— What the task asks —
Retype each line of the listing below, from the first through the one holding "return Vector((0, 0, H)) + d * t", with no other lines.

________________

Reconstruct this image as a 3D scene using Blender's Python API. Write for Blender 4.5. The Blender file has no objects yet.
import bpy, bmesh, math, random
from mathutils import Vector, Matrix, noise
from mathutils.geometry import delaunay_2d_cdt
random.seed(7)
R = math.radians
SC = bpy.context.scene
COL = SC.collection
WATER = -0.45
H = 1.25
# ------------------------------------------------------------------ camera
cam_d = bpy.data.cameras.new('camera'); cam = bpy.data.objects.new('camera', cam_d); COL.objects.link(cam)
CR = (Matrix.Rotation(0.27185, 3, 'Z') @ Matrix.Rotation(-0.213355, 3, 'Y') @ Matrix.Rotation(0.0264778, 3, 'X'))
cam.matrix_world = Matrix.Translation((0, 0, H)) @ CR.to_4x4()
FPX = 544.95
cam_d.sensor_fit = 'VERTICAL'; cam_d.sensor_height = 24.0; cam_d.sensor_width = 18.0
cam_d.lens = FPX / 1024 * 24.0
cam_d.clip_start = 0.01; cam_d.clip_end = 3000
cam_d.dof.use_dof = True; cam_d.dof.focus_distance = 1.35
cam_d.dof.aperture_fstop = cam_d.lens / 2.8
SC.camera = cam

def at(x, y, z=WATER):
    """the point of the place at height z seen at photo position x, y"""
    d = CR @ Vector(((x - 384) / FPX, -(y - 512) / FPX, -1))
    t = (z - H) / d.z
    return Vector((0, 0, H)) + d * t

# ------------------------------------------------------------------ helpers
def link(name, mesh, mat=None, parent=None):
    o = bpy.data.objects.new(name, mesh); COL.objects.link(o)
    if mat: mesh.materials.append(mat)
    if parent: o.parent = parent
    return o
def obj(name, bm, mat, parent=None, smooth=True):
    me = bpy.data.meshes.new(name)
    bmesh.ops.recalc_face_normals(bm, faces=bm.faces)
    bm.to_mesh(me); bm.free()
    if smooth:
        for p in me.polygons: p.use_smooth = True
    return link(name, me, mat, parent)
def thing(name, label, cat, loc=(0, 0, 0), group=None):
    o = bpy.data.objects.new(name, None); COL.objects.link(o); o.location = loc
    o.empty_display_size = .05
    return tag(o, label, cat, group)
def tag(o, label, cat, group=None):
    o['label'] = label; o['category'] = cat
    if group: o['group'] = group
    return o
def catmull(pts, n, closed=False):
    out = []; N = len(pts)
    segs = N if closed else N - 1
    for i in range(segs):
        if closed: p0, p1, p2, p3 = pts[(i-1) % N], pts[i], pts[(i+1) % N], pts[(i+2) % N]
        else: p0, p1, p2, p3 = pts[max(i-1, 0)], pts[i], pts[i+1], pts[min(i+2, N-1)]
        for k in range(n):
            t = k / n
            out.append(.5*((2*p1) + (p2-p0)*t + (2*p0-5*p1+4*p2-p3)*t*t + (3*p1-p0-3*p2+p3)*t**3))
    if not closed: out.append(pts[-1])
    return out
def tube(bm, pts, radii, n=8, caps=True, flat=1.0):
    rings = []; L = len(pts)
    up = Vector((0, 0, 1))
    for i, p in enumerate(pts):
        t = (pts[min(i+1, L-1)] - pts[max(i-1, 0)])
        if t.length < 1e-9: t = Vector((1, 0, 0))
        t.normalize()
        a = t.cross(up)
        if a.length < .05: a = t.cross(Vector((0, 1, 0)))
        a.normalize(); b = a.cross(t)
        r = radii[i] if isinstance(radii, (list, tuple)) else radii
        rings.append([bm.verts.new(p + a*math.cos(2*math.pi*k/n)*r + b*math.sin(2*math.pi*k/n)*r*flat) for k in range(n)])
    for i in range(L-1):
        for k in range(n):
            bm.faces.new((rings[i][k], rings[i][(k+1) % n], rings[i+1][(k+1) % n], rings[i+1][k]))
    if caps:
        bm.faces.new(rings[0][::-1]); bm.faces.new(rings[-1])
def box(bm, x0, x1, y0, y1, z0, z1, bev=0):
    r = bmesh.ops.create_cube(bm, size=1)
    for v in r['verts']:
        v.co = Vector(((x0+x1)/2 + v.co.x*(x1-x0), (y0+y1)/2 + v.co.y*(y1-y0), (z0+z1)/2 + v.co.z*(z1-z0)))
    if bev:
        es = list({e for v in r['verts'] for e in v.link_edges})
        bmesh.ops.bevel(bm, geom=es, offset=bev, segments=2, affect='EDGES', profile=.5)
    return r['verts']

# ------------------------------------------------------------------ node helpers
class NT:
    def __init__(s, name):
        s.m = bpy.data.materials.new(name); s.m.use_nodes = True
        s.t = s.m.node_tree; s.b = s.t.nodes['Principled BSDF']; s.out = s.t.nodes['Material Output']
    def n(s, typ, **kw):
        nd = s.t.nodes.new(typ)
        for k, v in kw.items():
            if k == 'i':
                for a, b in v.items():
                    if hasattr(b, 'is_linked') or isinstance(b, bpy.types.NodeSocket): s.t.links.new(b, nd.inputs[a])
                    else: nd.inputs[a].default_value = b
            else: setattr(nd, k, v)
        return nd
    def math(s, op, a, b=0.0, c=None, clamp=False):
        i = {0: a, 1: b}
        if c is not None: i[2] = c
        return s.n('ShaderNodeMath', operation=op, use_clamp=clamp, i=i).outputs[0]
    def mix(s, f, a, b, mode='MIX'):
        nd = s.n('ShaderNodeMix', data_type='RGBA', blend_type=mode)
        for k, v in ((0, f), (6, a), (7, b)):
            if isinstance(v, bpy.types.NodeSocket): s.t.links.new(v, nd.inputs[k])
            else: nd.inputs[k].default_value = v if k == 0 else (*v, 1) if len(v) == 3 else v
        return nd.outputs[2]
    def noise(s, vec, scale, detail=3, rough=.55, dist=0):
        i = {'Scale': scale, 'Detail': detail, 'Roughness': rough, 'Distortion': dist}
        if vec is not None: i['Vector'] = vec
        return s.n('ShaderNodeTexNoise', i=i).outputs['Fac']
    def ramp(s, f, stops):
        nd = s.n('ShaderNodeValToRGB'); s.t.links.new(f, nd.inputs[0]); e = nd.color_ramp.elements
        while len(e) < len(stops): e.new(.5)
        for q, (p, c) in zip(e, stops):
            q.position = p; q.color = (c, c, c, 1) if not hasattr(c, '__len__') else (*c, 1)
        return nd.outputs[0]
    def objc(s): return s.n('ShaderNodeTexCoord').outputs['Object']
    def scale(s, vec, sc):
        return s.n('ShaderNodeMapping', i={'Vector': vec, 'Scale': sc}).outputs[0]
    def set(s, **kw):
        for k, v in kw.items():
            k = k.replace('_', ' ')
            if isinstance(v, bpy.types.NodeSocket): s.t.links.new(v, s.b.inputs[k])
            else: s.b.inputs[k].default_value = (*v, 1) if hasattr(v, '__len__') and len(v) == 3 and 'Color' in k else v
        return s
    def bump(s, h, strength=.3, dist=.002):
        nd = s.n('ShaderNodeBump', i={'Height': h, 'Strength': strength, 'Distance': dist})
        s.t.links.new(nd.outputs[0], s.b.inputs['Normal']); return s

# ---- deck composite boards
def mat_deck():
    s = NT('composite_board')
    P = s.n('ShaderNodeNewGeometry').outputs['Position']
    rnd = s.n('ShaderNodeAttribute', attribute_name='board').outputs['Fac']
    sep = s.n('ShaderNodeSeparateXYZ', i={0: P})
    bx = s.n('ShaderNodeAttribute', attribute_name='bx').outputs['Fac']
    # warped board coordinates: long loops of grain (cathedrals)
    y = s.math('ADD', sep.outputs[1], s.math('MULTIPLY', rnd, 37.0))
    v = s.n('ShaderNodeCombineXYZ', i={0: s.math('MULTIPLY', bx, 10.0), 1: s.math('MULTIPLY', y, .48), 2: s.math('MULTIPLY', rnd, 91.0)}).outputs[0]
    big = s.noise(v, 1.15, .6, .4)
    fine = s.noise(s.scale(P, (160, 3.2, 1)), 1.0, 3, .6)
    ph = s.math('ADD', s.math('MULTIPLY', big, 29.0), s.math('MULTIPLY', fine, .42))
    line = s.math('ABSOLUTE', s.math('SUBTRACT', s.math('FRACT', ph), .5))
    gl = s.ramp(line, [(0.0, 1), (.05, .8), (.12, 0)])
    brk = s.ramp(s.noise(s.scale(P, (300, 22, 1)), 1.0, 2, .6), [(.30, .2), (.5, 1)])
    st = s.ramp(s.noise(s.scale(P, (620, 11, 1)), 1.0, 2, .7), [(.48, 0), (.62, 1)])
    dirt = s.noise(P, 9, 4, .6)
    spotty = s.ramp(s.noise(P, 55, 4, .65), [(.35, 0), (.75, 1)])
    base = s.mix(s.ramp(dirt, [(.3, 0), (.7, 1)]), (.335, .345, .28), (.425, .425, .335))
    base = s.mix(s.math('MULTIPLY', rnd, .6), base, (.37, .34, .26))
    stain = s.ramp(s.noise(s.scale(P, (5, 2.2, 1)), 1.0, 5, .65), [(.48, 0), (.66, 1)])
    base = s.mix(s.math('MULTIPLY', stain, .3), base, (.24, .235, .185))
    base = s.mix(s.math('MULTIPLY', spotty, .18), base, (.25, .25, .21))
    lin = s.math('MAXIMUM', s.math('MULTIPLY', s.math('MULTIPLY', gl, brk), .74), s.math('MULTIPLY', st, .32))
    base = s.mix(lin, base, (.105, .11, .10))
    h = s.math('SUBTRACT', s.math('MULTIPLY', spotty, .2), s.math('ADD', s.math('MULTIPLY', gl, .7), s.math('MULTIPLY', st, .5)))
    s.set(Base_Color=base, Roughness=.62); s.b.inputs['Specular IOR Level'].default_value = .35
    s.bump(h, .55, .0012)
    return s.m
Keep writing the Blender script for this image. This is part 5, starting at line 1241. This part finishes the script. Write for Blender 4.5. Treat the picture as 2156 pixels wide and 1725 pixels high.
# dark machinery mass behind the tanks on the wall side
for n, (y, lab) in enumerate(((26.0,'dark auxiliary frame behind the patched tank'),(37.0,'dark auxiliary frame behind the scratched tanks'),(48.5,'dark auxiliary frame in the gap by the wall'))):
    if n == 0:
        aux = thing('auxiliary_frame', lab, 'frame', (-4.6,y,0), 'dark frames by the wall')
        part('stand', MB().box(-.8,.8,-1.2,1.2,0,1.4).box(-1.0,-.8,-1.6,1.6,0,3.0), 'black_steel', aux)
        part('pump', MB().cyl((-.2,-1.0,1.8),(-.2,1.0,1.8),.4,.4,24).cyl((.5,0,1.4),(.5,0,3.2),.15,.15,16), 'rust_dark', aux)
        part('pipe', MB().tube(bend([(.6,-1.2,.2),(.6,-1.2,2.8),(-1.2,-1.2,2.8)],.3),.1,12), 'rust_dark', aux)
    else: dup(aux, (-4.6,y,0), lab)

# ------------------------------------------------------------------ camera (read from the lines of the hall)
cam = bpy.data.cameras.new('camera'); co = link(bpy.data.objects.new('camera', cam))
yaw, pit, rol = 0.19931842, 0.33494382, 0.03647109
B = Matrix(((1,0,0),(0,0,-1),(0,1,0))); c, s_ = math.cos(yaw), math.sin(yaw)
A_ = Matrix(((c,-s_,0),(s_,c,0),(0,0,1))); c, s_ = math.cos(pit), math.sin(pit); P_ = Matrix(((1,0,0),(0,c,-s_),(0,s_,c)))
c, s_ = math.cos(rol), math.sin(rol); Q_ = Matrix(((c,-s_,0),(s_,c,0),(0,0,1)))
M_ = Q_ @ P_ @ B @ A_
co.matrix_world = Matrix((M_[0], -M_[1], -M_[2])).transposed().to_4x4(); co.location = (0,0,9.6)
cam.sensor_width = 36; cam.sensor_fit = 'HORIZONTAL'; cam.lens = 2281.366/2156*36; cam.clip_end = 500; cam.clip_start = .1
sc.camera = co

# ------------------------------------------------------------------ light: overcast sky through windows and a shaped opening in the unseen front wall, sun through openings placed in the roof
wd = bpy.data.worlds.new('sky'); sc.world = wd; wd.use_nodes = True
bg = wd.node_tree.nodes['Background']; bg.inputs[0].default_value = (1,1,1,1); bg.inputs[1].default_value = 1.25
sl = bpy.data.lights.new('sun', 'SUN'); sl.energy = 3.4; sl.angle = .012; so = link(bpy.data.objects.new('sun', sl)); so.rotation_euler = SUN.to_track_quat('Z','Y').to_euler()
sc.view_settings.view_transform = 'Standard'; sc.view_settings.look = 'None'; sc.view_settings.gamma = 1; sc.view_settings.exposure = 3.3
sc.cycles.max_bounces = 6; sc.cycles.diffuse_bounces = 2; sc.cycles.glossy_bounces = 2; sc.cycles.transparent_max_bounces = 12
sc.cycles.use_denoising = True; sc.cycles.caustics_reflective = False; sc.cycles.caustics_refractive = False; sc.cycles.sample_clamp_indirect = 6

________________

— Correct result —
Reconstruct this image as a 3D scene using Blender's Python API. Write for Blender 4.5. The Blender file has no objects yet.
import bpy, bmesh, math, random
from mathutils import Vector, Matrix, noise
from mathutils.geometry import delaunay_2d_cdt
random.seed(7)
R = math.radians
SC = bpy.context.scene
COL = SC.collection
WATER = -0.45
H = 1.25
# ------------------------------------------------------------------ camera
cam_d = bpy.data.cameras.new('camera'); cam = bpy.data.objects.new('camera', cam_d); COL.objects.link(cam)
CR = (Matrix.Rotation(0.27185, 3, 'Z') @ Matrix.Rotation(-0.213355, 3, 'Y') @ Matrix.Rotation(0.0264778, 3, 'X'))
cam.matrix_world = Matrix.Translation((0, 0, H)) @ CR.to_4x4()
FPX = 544.95
cam_d.sensor_fit = 'VERTICAL'; cam_d.sensor_height = 24.0; cam_d.sensor_width = 18.0
cam_d.lens = FPX / 1024 * 24.0
cam_d.clip_start = 0.01; cam_d.clip_end = 3000
cam_d.dof.use_dof = True; cam_d.dof.focus_distance = 1.35
cam_d.dof.aperture_fstop = cam_d.lens / 2.8
SC.camera = cam

def at(x, y, z=WATER):
    """the point of the place at height z seen at photo position x, y"""
    d = CR @ Vector(((x - 384) / FPX, -(y - 512) / FPX, -1))
    t = (z - H) / d.z
    return Vector((0, 0, H)) + d * t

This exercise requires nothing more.